Confucianisme yang menekankan rangkaian
kewajiban-kewajiban yang ditujukan kepada pribadi-pribadi ketimbang menonjolkan
hak-haknya -rasanya sukar dicerna dan kurang menarik bagi ukuran dunia Barat.
Sebagai filosofi kenegaraan tampak luar biasa efektif. Diukur dari sudut
kemampuan memelihara kerukunan dan kesejahteraan dalam negeri Cina dalam jangka
waktu tak kurang dari dua ribu tahun, jelaslah dapat disejajarkan dengan
bentuk-bentuk pemerintahan terbaik di dunia.
Gagasan filosofi Kong Hu-Cu yang berakar dari
kultur Cina, tidaklah berpengaruh banyak di luar wilayah Asia Timur.

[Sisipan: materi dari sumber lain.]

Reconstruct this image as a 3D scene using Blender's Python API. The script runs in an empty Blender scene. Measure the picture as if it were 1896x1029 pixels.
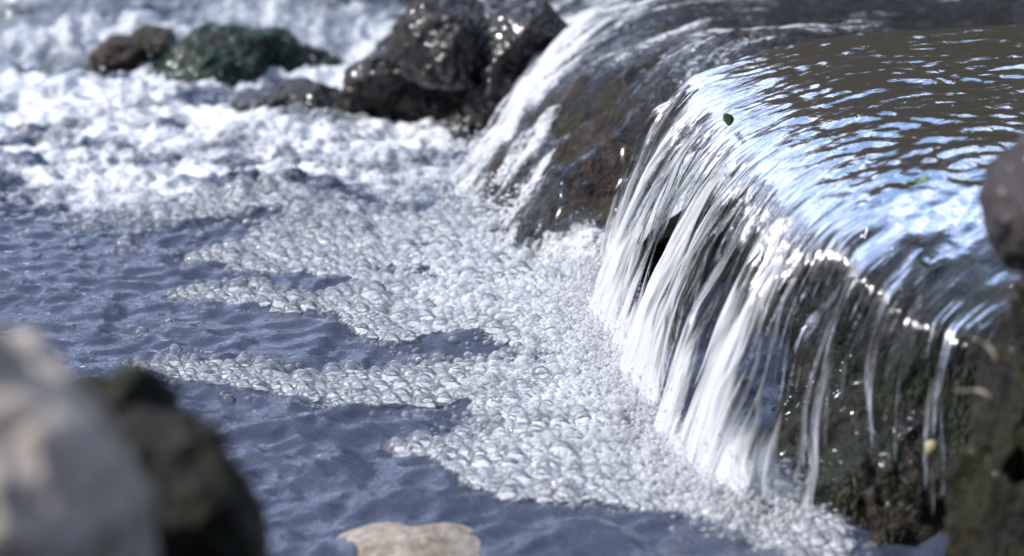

Di Korea
dan Jepang memang kentara pengaruhnya dan ini disebabkan kedua negeri itu
memang sangat dipengaruhi oleh kultur Cina.
Saat ini Confucianisme berada dalam keadaan
guram di Cina. Masalahnya, pemerintah Komunis berusaha sekuat tenaga agar
kaitan alam pikiran penduduk dengan masa lampau terputus samasekali. Dengan
gigih dan sistematik Confucianisme digempur habis sehingga besar kemungkinan
suatu saat yang tidak begitu jauh Confucianisme lenyap dari bumi Cina. Tapi
karena di masa lampau, akar tunggang Confilcianisme begitu dalam menghunjam di
bumi Cina, bukan mustahil -entah seratus atau seratus lima puluh lahun yang
akan datang - beberapa filosof Cina sanggup mengawinkan dua gagasan besar:
Confucianisme dan ajaran ajaran Mao Tse-Tung.